Mutable tags are a design flaw. Git tags being force-pushable by anyone with write access means the entire version-pinning model for GitHub Actions is built on mutable references. GitHub could fix this by making action tags immutable once published, or by defaulting uses: resolution to the commit SHA behind a tag at set-pipeline time. Neither exists today.
Empathy for the Responders
I want to acknowledge the Aqua Security team and everyone who worked through the weekend to contain this.

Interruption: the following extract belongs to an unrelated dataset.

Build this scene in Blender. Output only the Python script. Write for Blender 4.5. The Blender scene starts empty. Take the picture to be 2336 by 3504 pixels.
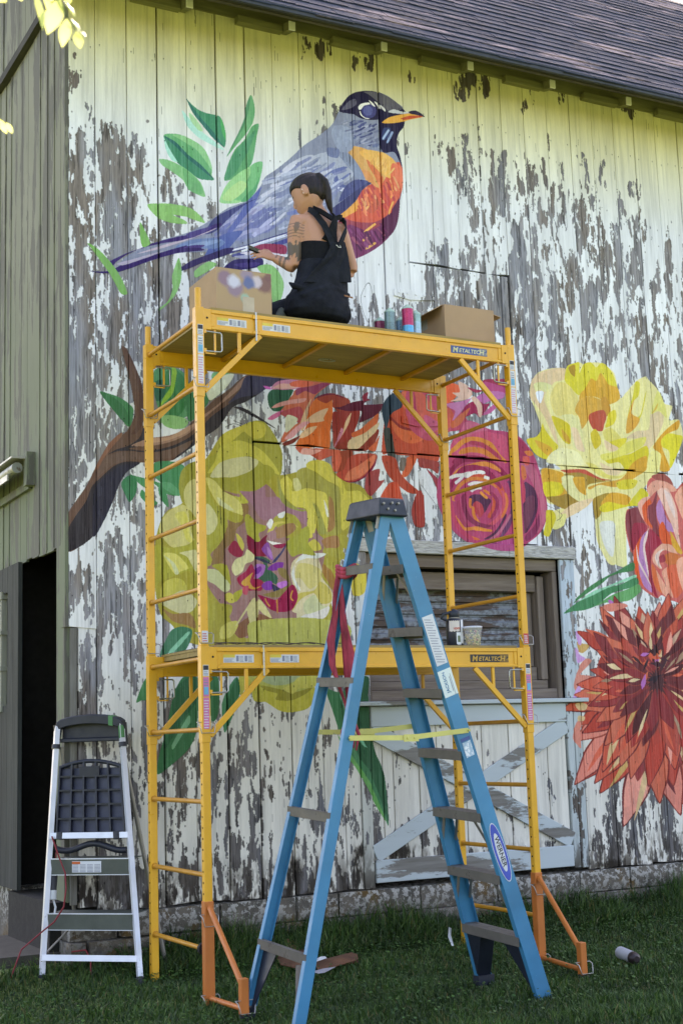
import bpy, bmesh, math, random
import numpy as np
from mathutils import Vector, Matrix

random.seed(7); RNG = np.random.default_rng(11)
S = bpy.context.scene
# ------------------------------------------------------------------ camera
CAM = np.array([-2.7657, -6.7917, 1.2853]); YAW, PIT, ROL, FPX = 0.4890, 0.1613, -0.0324, 4801.3
_F = np.array([math.sin(YAW)*math.cos(PIT), math.cos(YAW)*math.cos(PIT), math.sin(PIT)])
_R = np.array([math.cos(YAW), -math.sin(YAW), 0.0]); _U = np.cross(_R, _F)
R2 = _R*math.cos(ROL)+_U*math.sin(ROL); U2 = -_R*math.sin(ROL)+_U*math.cos(ROL)
cd = bpy.data.cameras.new('camera'); cam = bpy.data.objects.new('camera', cd); S.collection.objects.link(cam)
M = Matrix.Identity(4)
for i in range(3):
    M[i][0] = R2[i]; M[i][1] = U2[i]; M[i][2] = -_F[i]; M[i][3] = CAM[i]
cam.matrix_world = M
cd.sensor_fit = 'VERTICAL'; cd.sensor_height = 36.0; cd.lens = FPX/3504*36
cd.clip_start = 0.05; cd.clip_end = 500
cd.dof.use_dof = True; cd.dof.focus_distance = 8.3; cd.dof.aperture_fstop = 5.0
S.camera = cam
# ------------------------------------------------------------------ sky, sun, exposure
SUN_EL, SUN_AZ = math.radians(40), math.radians(30)      # azimuth measured from +Y towards +X
w = bpy.data.worlds.new('World'); S.world = w; w.use_nodes = True
nt = w.node_tree; nt.nodes.clear()
sky = nt.nodes.new('ShaderNodeTexSky'); sky.sky_type = 'NISHITA'; sky.sun_disc = False
sky.sun_elevation = SUN_EL; sky.sun_rotation = SUN_AZ; sky.air_density = 1.0; sky.dust_density = 3.0; sky.ozone_density = 1.0
bg = nt.nodes.new('ShaderNodeBackground'); bg.inputs[1].default_value = 0.15
wo = nt.nodes.new('ShaderNodeOutputWorld'); nt.links.new(sky.outputs[0], bg.inputs[0]); nt.links.new(bg.outputs[0], wo.inputs[0])
sl = bpy.data.lights.new('sun', 'SUN'); sl.energy = 4.0; sl.angle = math.radians(0.53); sl.color = (1.0, 0.93, 0.82)
so = bpy.data.objects.new('sun', sl); S.collection.objects.link(so)
sd = Vector((math.sin(SUN_AZ)*math.cos(SUN_EL), math.cos(SUN_AZ)*math.cos(SUN_EL), math.sin(SUN_EL)))
so.rotation_euler = (-sd).to_track_quat('-Z', 'Y').to_euler(); so.location = (6, 12, 14)
S.view_settings.view_transform = 'Standard'; S.view_settings.look = 'None'; S.view_settings.gamma = 1
S.view_settings.use_curve_mapping = False; S.view_settings.exposure = 2.32
S.view_settings.use_white_balance = True; S.view_settings.white_balance_temperature = 7600; S.view_settings.white_balance_tint = 20
S.render.engine = 'CYCLES'; S.cycles.max_bounces = 6; S.cycles.diffuse_bounces = 3; S.cycles.use_denoising = True
S.cycles.transparent_max_bounces = 8

# ------------------------------------------------------------------ plane helpers: real surfaces located from measured rays
def ray(u, v): return _F+R2*(u-1168)/FPX-U2*(v-1752)/FPX
def on_y(u, v, y): d = ray(u, v); return CAM+d*((y-CAM[1])/d[1])
def on_x(u, v, x): d = ray(u, v); return CAM+d*((x-CAM[0])/d[0])
def on_z(u, v, z): d = ray(u, v); return CAM+d*((z-CAM[2])/d[2])
YW = 1.30      # wall plane
XC = -0.31     # barn corner

# ------------------------------------------------------------------ object helpers
COL = S.collection
def tag(o, label=None, cat=None, group=None, kind=None):
    if label: o['label'] = label
    if cat: o['category'] = cat
    if group: o['group'] = group
    if kind: o['kind'] = kind
    return o
def empty(name, loc=(0, 0, 0), rz=0.0, parent=None):
    o = bpy.data.objects.new(name, None); COL.objects.link(o); o.location = loc; o.rotation_euler = (0, 0, rz)
    o.empty_display_size = 0.1
    if parent: o.parent = parent
    return o
def link_mesh(name, me, parent=None, loc=None):
    o = bpy.data.objects.new(name, me); COL.objects.link(o)
    if parent: o.parent = parent
    if loc is not None: o.location = loc
    return o
class MB:
    """collects faces; build() links them as one mesh object"""
    def __init__(s): s.v = []; s.f = []; s.sm = []; s.mi = []; s.uv = None
    def add(s, vs, fs, smooth=False, mi=0):
        b = len(s.v); s.v += [tuple(map(float, p)) for p in vs]; s.f += [tuple(b+i for i in f) for f in fs]
        s.sm += [smooth]*len(fs); s.mi += [mi]*len(fs); return s
    def box(s, x0, x1, y0, y1, z0, z1, mi=0, M=None):
        vs = [(x, y, z) for z in (z0, z1) for y in (y0, y1) for x in (x0, x1)]
        if M is not None: vs = [tuple(M @ Vector(p)) for p in vs]
        return s.add(vs, [(0, 2, 3, 1), (4, 5, 7, 6), (0, 1, 5, 4), (2, 6, 7, 3), (0, 4, 6, 2), (1, 3, 7, 5)], mi=mi)
    def bar(s, a, b, wx, wy, up=(0, 0, 1), mi=0, w2=None):
        """rectangular bar from a to b; wx across, wy along up-ish"""
        a = Vector(a); b = Vector(b); d = (b-a).normalized(); u = Vector(up)
        r = d.cross(u).normalized(); u = r.cross(d).normalized()
        vs = []
        for p, k in ((a, 1.0), (b, 1.0 if w2 is None else w2)):
            for sx, sy in ((-1, -1), (1, -1), (1, 1), (-1, 1)): vs.append(p+r*sx*wx/2*k+u*sy*wy/2*k)
        return s.add(vs, [(3, 2, 1, 0), (4, 5, 6, 7), (0, 1, 5, 4), (1, 2, 6, 5), (2, 3, 7, 6), (3, 0, 4, 7)], mi=mi)
    def tube(s, pts, r, n=8, cap=True, mi=0, smooth=True):
        pts = [Vector(p) for p in pts]; rs = r if isinstance(r, (list, tuple)) else [r]*len(pts)
        t0 = (pts[1]-pts[0]).normalized(); u = t0.orthogonal().normalized(); b = len(s.v); vs = []
        for i, p in enumerate(pts):
            if i == 0: t = t0
            elif i == len(pts)-1: t = (pts[i]-pts[i-1]).normalized()
            else: t = ((pts[i+1]-p).normalized()+(p-pts[i-1]).normalized()).normalized()
            u = (u-t*u.dot(t)).normalized(); v = t.cross(u)
            for k in range(n):
                a = 2*math.pi*k/n; vs.append(p+u*math.cos(a)*rs[i]+v*math.sin(a)*rs[i])
        fs = []
        for i in range(len(pts)-1):
            for k in range(n):
                k2 = (k+1) % n; fs.append((i*n+k, i*n+k2, (i+1)*n+k2, (i+1)*n+k))
        s.add(vs, fs, smooth, mi)
        if cap:
            m = (len(pts)-1)*n; c_ = len(s.v)
            s.v += [tuple(map(float, vs[k])) for k in range(n)]+[tuple(map(float, vs[m+k])) for k in range(n)]
            s.f += [tuple(c_+k for k in reversed(range(n))), tuple(c_+n+k for k in range(n))]; s.sm += [False]*2; s.mi += [mi]*2
        return s
    def rings(s, rings, cap=True, smooth=True, mi=0):
        """loft through rings (equal length point lists)"""
        b = len(s.v); n = len(rings[0]); vs = [p for r in rings for p in r]; fs = []
        for i in range(len(rings)-1):
            for k in range(n):
                k2 = (k+1) % n; fs.append((i*n+k, i*n+k2, (i+1)*n+k2, (i+1)*n+k))
        s.add(vs, fs, smooth, mi)
        if cap:
            m = (len(rings)-1)*n
            s.f += [tuple(b+k for k in reversed(range(n))), tuple(b+m+k for k in range(n))]; s.sm += [smooth]*2; s.mi += [mi]*2
        return s
    def mesh(s, name, mats, bevel=0, uvf=None):
        me = bpy.data.meshes.new(name); me.from_pydata(s.v, [], s.f)
        for m in (mats if isinstance(mats, (list, tuple)) else [mats]): me.materials.append(m)
        me.polygons.foreach_set('use_smooth', s.sm); me.polygons.foreach_set('material_index', s.mi)
        if bevel:
            bm = bmesh.new(); bm.from_mesh(me)
            bmesh.ops.bevel(bm, geom=[e for e in bm.edges if e.calc_face_angle(0) > 0.6], offset=bevel, segments=1, affect='EDGES', clamp_overlap=True)
            bm.to_mesh(me); bm.free()
        if uvf:
            ul = me.uv_layers.new(name='UVMap'); n = len(me.loops)
            li = np.empty(n, np.int32); me.loops.foreach_get('vertex_index', li)
            co = np.empty(len(me.vertices)*3); me.vertices.foreach_get('co', co); co = co.reshape(-1, 3)[li]
            ul.data.foreach_set('uv', uvf(co).astype(np.float32).ravel())
        me.update(); return me
    def build(s, name, mats, parent=None, bevel=0, uvf=None, loc=None):
        return link_mesh(name, s.mesh(name, mats, bevel, uvf), parent, loc)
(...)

Supply chain compromises are exhausting — you’re racing against an attacker who chose the timing deliberately, coordinating with GitHub’s trust and safety team, trying to notify an unknown number of affected users, and doing it all while your regular team is off for the weekend.

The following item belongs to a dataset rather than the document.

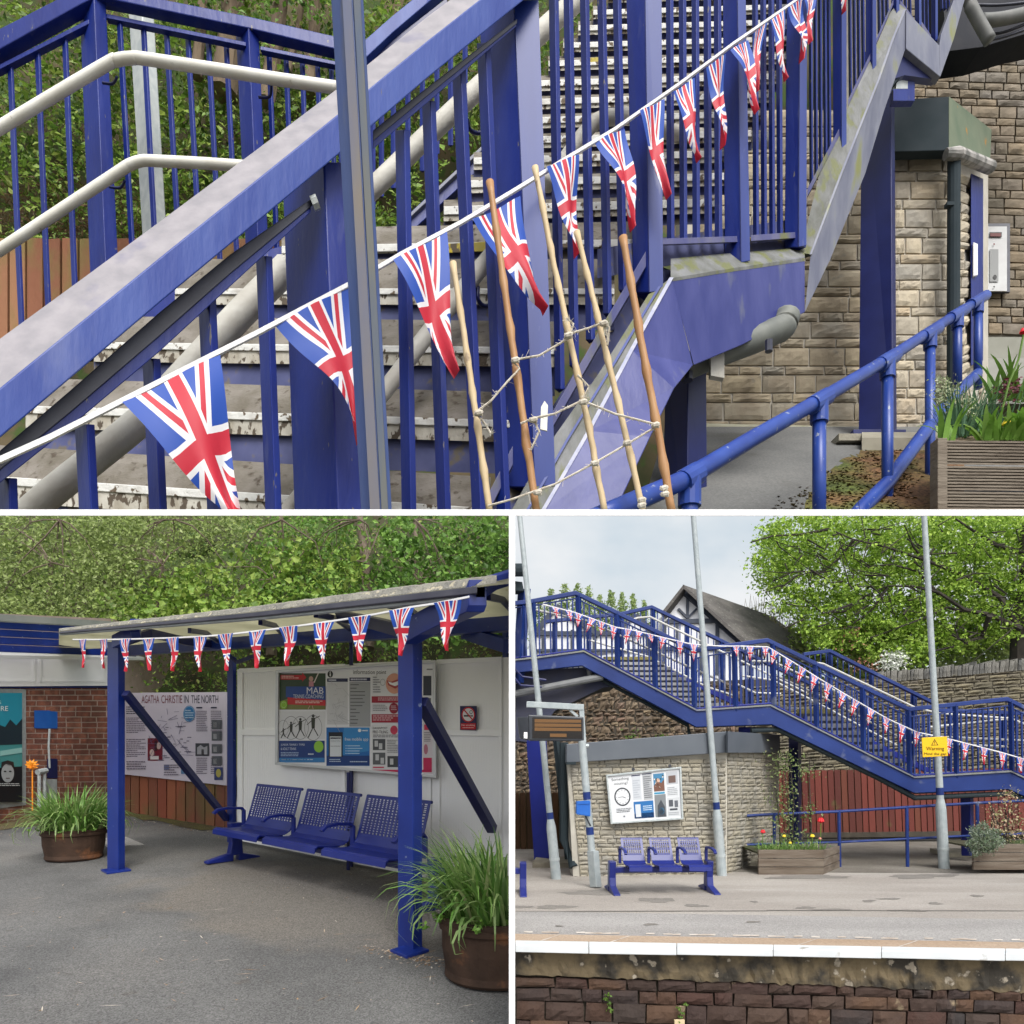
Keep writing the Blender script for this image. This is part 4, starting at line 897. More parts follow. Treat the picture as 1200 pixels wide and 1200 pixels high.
def tub(label, c, rt, rb, h, lobes, xmax=None, cat='planter'):
    t = T('planter_tub', label, cat, c, 'round tubs of long grass'); mb = MB(); n = 40; secs = []
    ring = lambda r, z: [c+V((r*math.cos(6.2832*i/n), r*math.sin(6.2832*i/n), z)) for i in range(n)]
    prof = [(rb*.97, 0), (rb*1.02, .02), (rb*1.0, .06), ((rb+rt)/2*1.02, h*.5), (rt*.98, h*.80), (rt*1.03, h*.82), (rt*1.03, h*.9), (rt*1.0, h*.91), (rt*1.02, h), (rt*.92, h), (rt*.9, h*.85), (0.02, h*.85)]
    mb.loft([ring(r, z) for r, z in prof], cap=True); t.part('tub', mb.clip_x(None, xmax), tubm)
    g = MB(); s1 = c+V((0, 0, h*.85)); blades(g, s1, lobes[0], rt*.85, lobes[1], lobes[2], xmax=xmax); t.part('grass', g, blade)
    g = MB(); blades(g, s1, lobes[0]//3, rt*.9, lobes[1]*1.05, lobes[2]*1.1, droop=1.25, xmax=xmax, side=1.5); t.part('pale_grass', g, blade2)
    g = MB()
    for k in range(40): tuft(g, s1+V((rng.normal()*rt*.5, -abs(rng.normal())*rt*.5, .06)), 14, .05, .011)
    g.norecalc = True; g.v = g.v
    if xmax is not None: g.clip_x(None, xmax)
    t.part('low_foliage', g, lf_mid); return t
tub('brown barrel planter of drooping long grass beside the left shelter post', GB(87, 1006), .335, .30, .36, (520, .60, .026))
c = GB(584, 1141)
tub('large brown tub of strappy grass by the right shelter post, against the white divider', c, .37, .34, .39, (620, .62, .024), xmax=-.02)
# litter and moss along the fence foot, petals
lit = MB(); lit.norecalc = True
def flake(mb, p, s_, up=.004):
    a = rng.random()*6.28; u = V((math.cos(a), math.sin(a), rng.random()*.3))*s_; v = V((-math.sin(a), math.cos(a), rng.random()*.3))*s_*.45
    p = p+V((0, 0, up)); mb.poly([p-u, p-v, p+u, p+v])
petal = mat('fallen_petals', (1, 1, 1), rough=.8, island=[(.5, .42, .33), (.30, .16, .07), (.62, .58, .50), (.18, .10, .05), (.4, .28, .16)])
for _ in range(520):
    x = 150+rng.random()*120; y = 952+(x-150)*.17+abs(rng.normal())*5; flake(lit, GB(x, y), .012+.012*rng.random())
for _ in range(240): x = 480+rng.normal()*24; flake(lit, GB(x, 1119+(x-480)*.18+abs(rng.normal())*6-2), .008+.010*rng.random())
for _ in range(160): x = 300+rng.random()*180; flake(lit, GB(x, 1030+(x-300)*.07+rng.normal()*8), .005+.007*rng.random())
for _ in range(120): x = 0+rng.random()*590; y = 1040+rng.random()*160; flake(lit, GB(x, y), .005+.010*rng.random()**2)
for _ in range(200): x = rng.random()*120; flake(lit, GB(x, 966-x*.17+abs(rng.normal())*5), .010+.012*rng.random())
for _ in range(60):
    x = rng.random()*560; y = 1035+rng.random()*150; p = GB(x, y)+V((0, 0, .006)); a = rng.random()*3.1; u = V((math.cos(a), math.sin(a), 0))*(.02+.05*rng.random()); v = V((-u.y, u.x, 0))*.07; lit.poly([p-u, p-v+u*.2, p+u, p+v])
solo('leaf_litter', lit, petal, 'scattered fallen leaves and petals on the shelter yard', 'leaf litter', kind='stuff')
mossB = asphalt('yard_moss_dirt', (.09, .07, .04), (.11, .105, .035), (.07, .055, .03), 90, big=4, fc=.5)
dry = asphalt('dry_brown_asphalt', (.19, .17, .145), (.24, .22, .19), (.155, .14, .12), 130, fc=.22)
mb = MB(); N = 40; up_, lo_ = [], []
for i in range(N+1):
    x = -80+i*(352)/N; yb = 966-x*.17 if x < 126 else 945+(x-126)*.172; up_.append(GB(x, yb-1)+V((0, 0, .008))); lo_.append(GB(x, yb+7+3*rng.random())+V((0, 0, .008)))
mb.poly(up_+lo_[::-1]); solo('moss_strip', mb, mossB, kind='structure')
# bunting on the shelter
FB = [(97, 748.5, 101, 749), (120, 749, 126, 749.5), (147, 749, 156, 749), (174, 748.5, 183, 748.3), (202, 747.5, 212, 747), (233, 745.8, 243, 745)]
fl = []
for cx, w_, y, h in ((97, 8, 749.5, 33), (120.5, 9, 749.3, 34), (147.5, 13, 749, 38), (174, 14, 748.6, 37), (202.5, 15, 747.6, 39), (233, 16.5, 746, 41), (265.5, 18, 743, 43), (301, 20, 739, 44), (338, 22, 734.5, 46), (378.5, 24.5, 729.5, 49), (422, 26.5, 722.5, 52), (470.5, 29.5, 713.5, 55), (524, 32.5, 704.5, 58)):
    fl.append((cx-w_/2, y+w_*.055, cx+w_/2, y-w_*.055, cx+(.5 if cx < 300 else -1), y+h))
bunting('row of thirteen union flag pennants hanging along the front edge of the shelter roof', [(85, 749.3), (120, 749.4), (160, 748.6), (200, 747.4), (240, 745.5), (270, 743), (320, 737), (360, 731.8), (400, 726), (440, 719.5), (480, 711.5), (510, 707), (550, 699)], fl, lambda x: de(x)-.12, lambda x: 1.2+x*.002, rip=.06, crumple=.05)
# ================================================================ the platform and footbridge (lower right)
# pale cloudy sky behind
sm = bpy.data.materials.new('cloudy_sky'); sm.use_nodes = True; n = sm.node_tree.nodes; L = sm.node_tree.links; n.remove(n['Principled BSDF'])
tc = n.new('ShaderNodeTexCoord'); mp = n.new('ShaderNodeMapping'); mp.inputs['Scale'].default_value = (.9, 1, 1.5); L.new(tc.outputs['Object'], mp.inputs[0])
nz = n.new('ShaderNodeTexNoise'); nz.inputs['Scale'].default_value = .16; nz.inputs['Detail'].default_value = 5; L.new(mp.outputs[0], nz.inputs[0])
cr = n.new('ShaderNodeValToRGB'); cr.color_ramp.elements[0].position = .36; cr.color_ramp.elements[0].color = (.44, .50, .55, 1); cr.color_ramp.elements[1].position = .62; cr.color_ramp.elements[1].color = (.60, .615, .63, 1)
L.new(nz.outputs[0], cr.inputs[0]); em = n.new('ShaderNodeEmission'); L.new(cr.outputs[0], em.inputs[0]); em.inputs[1].default_value = .98; L.new(em.outputs[0], n['Material Output'].inputs[0])
mb = MB(); D = 26.2
mb.extr([V((-.02, D, -1.3)), V((26, D, -1.3)), V((26, D, sight(D, 601))), V((-.02, D, sight(D, 601)))], (0, .05, 0)); solo('sky', mb, sm, kind='structure')
# retaining wall and stone wall with upright coping
D = 19.3
wallp = Plane(P(600, 900, D), P(700, 900, D), P(600, 800, D))
topw = lambda x: 806-(x-604)*.045 if x < 860 else (794.5-(x-860)*.04 if x < 1035 else 787.5-(x-1035)*.088)
topw2 = lambda x: 783 if x < 900 else topw(x)
t = T('retaining_wall', 'brown rubble retaining wall seen under the left part of the footbridge', 'stone wall', P(720, 985, D))
mb = MB(); q = [wallp.at(601, 1000), wallp.at(872, 1000), wallp.at(872, topw(860)+2), wallp.at(604, topw(604)+2)]; mb.extr(q, (0, .8, 0)); t.part('joints', mb, rubble_mort)
mb = MB(); blockwall(mb, wallp.at, lambda y: 604, lambda y: 871, rows(800, 995, (5, 4, 7, 5, 8)), 4, 11, 1.0, .12, .02, 2, 2, .1, 3.4, inside=lambda x, y: y > topw(x)-2 and (y < 905 or x < 670))
t.part('stonework', mb, rubble)
t = T('coped_stone_wall', 'long thin-coursed stone wall with upright coping stones below the big tree', 'stone wall', P(1040, 985, D))
mb = MB(); q = [wallp.at(873, 1000), wallp.at(1300, 1000), wallp.at(1300, topw(1300)+4), wallp.at(1035, topw(1035)+8), wallp.at(873, topw(873)+2)]; mb.extr(q, (0, .8, 0)); t.part('joints', mb, rubble_mort)
mb = MB(); blockwall(mb, lambda x, y, o: wallp.at(x, y-(x-1035)*.06, o), lambda y: 873, lambda y: 1290, rows(795, 1000, (3.4, 4.6, 2.8, 5.5)), 7, 24, .9, .07, .02, 3, 2, .1, 1.2, inside=lambda x, y: y-(x-1035)*.06 > (topw(x)+9) and y < 975)
t.part('stonework', mb, drystone)
mb = MB(); x = 1030
while x < 1290:
    wd = 3.2+3*rng.random(); y = topw(x); lean = 2*rng.random()
    noiseblock(mb, [wallp.at(x, y+12, .06), wallp.at(x+wd-.7, y+12, .06), wallp.at(x+wd-.7+lean, y-1+rng.normal()*1.2, .06), wallp.at(x+lean, y+rng.normal()*1.2, .06)], 2, 2, .06, skirt=.5); x += wd
t.part('coping', mb, mat('coping_stone_grey', (1, 1, 1), rough=.95, island=[(.10, .10, .095), (.17, .165, .15), (.13, .125, .11)], bump=.8, bs=12))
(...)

The post-incident advisory (GHSA-69fq-xp46-6x23) is thorough and honest about the root cause (incomplete credential rotation from a prior incident). That transparency matters.
Using AI Agents for Security Triage
This was a genuine test of using AI agents for incident response. The nexus-agents orchestration system helped with:
- Cross-repo search — finding every
trivy-actionreference across a dozen repos in seconds - Risk classification — comparing pinned versions against the compromised tag list
- CI history analysis — pulling run timestamps from the GitHub API and comparing against the attack window
- IOC verification — checking for known indicators (file paths, repo names, DNS) across the local system
- Issue creation — filing structured tickets on each affected repo with findings
None of this is magic — it’s the same grep, gh api, and find commands I’d run manually. But having an agent chain them together, maintain context across repos, and produce structured output made a real difference. The total investigation and remediation — across five repos, including IOC verification, CI history analysis, SHA pinning, and filing issues with findings — took under 60 minutes with AI assistance. Doing this manually would have been 3-4 hours of context-switching between repos, GitHub API docs, run logs, and advisory pages. On a weekend, that time savings matters.
Lessons
- Pin actions to commit SHAs. Not tags, not branches. SHAs are immutable.
- AI agents are useful for security triage. Cross-repo investigation is parallelizable and benefits from automation.
- Have a weekend playbook. If your security scanning runs on a schedule, know how to quickly check what ran and when.
- Monitor your dependencies’ security advisories. Don’t rely on social media for incident notification.
- Scope your CI tokens narrowly. Limited
GITHUB_TOKENscope contained the potential blast radius in my case.
The repos involved in this investigation: nexus-agents, mcp-standards-server, homelab, machine-rites.